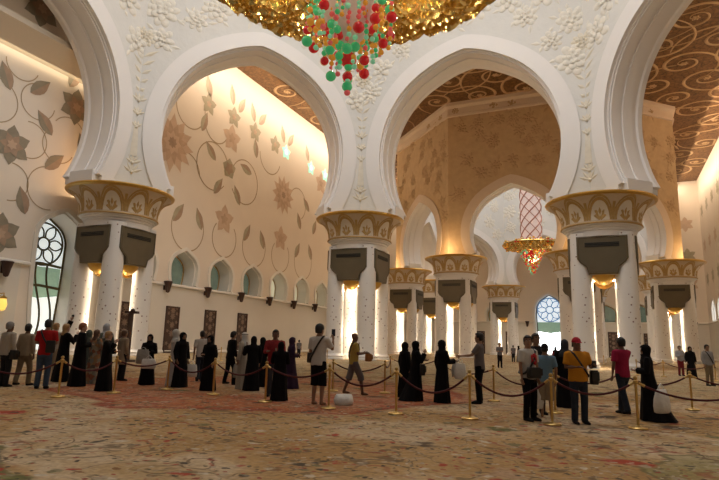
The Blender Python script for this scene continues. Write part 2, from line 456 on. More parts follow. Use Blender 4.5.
dome('ceiling_dome',0,26.5,22,42); dome('ceiling_far_dome',OY,19.2,15,40)

# ------------------------------------------------------------------ floor, carpet
mb=MB(); mb.box(((XL+XR)/2,36,-.15),(XR-XL+8,146,.28)); struct(mb.build('floor',pm('stone_floor',(.4,.36,.3),.5)))
mb=MB(); mb.box(((XL+XR)/2,36.4,-.003),(XR-XL-.2,137.,.018))
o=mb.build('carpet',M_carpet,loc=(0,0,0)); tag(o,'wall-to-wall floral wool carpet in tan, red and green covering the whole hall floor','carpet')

# ------------------------------------------------------------------ hall walls with niches
M_green=pm('green_glass',(.12,.16,.12),.15,var=.5,scale=1.2,emit=(.30,.38,.28),estr=.16)
M_palegl=pm('pale_glass',(.55,.60,.52),.15,var=.25,scale=1.,emit=(.9,.85,.6),estr=.35)
M_day=pm('daylit_window_glass',(.7,.75,.76),.2,var=.05,scale=1.,emit=(.86,.95,.95),estr=.62)
M_lace=pm('lace_window_glass',(.7,.78,.85),.2,var=.15,scale=2.,emit=(.80,.90,1.),estr=.75)
M_lead=pm('dark_gilt_tracery',(.07,.055,.02),.4,metal=.4)
M_bluegl=pm('blue_tracery_glass',(.10,.16,.25),.3,emit=(.3,.5,.8),estr=.3)
M_lightgl=pm('bright_lace_glass',(.92,.96,1.),.2,emit=(.93,.98,1.),estr=3.2)
NPROF=(2.12,9.0,1.75,3.4,7.35,.28)
def hall_wall(name,P,length,niches,bigs,door=None):
    """P(s,z,o): s along the wall, o out of it into the hall. niches: centres. bigs: (centre,prof,z0)"""
    mb=MB()
    spans=sorted([(c,NPROF,7.2,3.15) for c in niches]+[(c,pr,z0,hw) for c,pr,z0,hw in bigs])
    ZT=14.2; cur=0.
    def quad(s0,s1,z0,z1,mi):
        if s1-s0>1e-3 and z1-z0>1e-3: mb.add([P(s0,z0,0),P(s1,z0,0),P(s1,z1,0),P(s0,z1,0)],[[0,1,2,3]],mi)
    for c,pr,z0,hw in spans:
        a,cc,bu,bl,zb,pt=pr
        quad(cur,c-hw,7.2,ZT,0); quad(cur,c-hw,0,7.2,1)
        pf=lambda g:[(c+t,z) for t,z in profile(a+g,cc,bu+g,bl+g*.5,zb,z0,pt,40)]
        q=pf(.38); rr=[(c+t,z) for t,z in to_rect([(t-c,z) for t,z in q],cc,hw,ZT)]
        p=pf(0)
        mb.grid([[P(s,z,.10) for s,z in p],[P(s,z,.10) for s,z in q],[P(s,z,0) for s,z in q]],2)
        mb.grid([[P(s,z,0) for s,z in q],[P(s,z,0) for s,z in rr]],0)
        dep=1.9 if z0>1 else 2.5
        mb.grid([[P(s,z,.10) for s,z in p],[P(s,z,-.3) for s,z in p],[P(s,z,-.3) for s,z in pf(-.12)],[P(s,z,-dep) for s,z in pf(-.12)]],2)
        mb.add([P(c-a-.2,z0,-dep),P(c+a+.2,z0,-dep),P(c+a+.2,z0,.1),P(c-a-.2,z0,.1)],[[0,1,2,3]],2)
        # back wall of the niche
        bq=pf(-.1); n=len(bq)
        mb.add([P(s,z,-dep) for s,z in bq],[list(range(n))],0)
        if z0>1: quad(c-hw,c+hw,0,7.2,1)
        cur=c+hw
    quad(cur,length,7.2,ZT,0); quad(cur,length,0,7.2,1)
    quad(0,length,ZT,ZCEIL,0)
    return mb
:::
[What the task asks]:
Repeat the lines above, starting at the first and stopping after the line that holds "whole hall floor','carpet')", with the pictures left out.

[The result]:
The Blender Python script for this scene continues. Write part 2, from line 456 on. More parts follow. Use Blender 4.5.
dome('ceiling_dome',0,26.5,22,42); dome('ceiling_far_dome',OY,19.2,15,40)

# ------------------------------------------------------------------ floor, carpet
mb=MB(); mb.box(((XL+XR)/2,36,-.15),(XR-XL+8,146,.28)); struct(mb.build('floor',pm('stone_floor',(.4,.36,.3),.5)))
mb=MB(); mb.box(((XL+XR)/2,36.4,-.003),(XR-XL-.2,137.,.018))
o=mb.build('carpet',M_carpet,loc=(0,0,0)); tag(o,'wall-to-wall floral wool carpet in tan, red and green covering the whole hall floor','carpet')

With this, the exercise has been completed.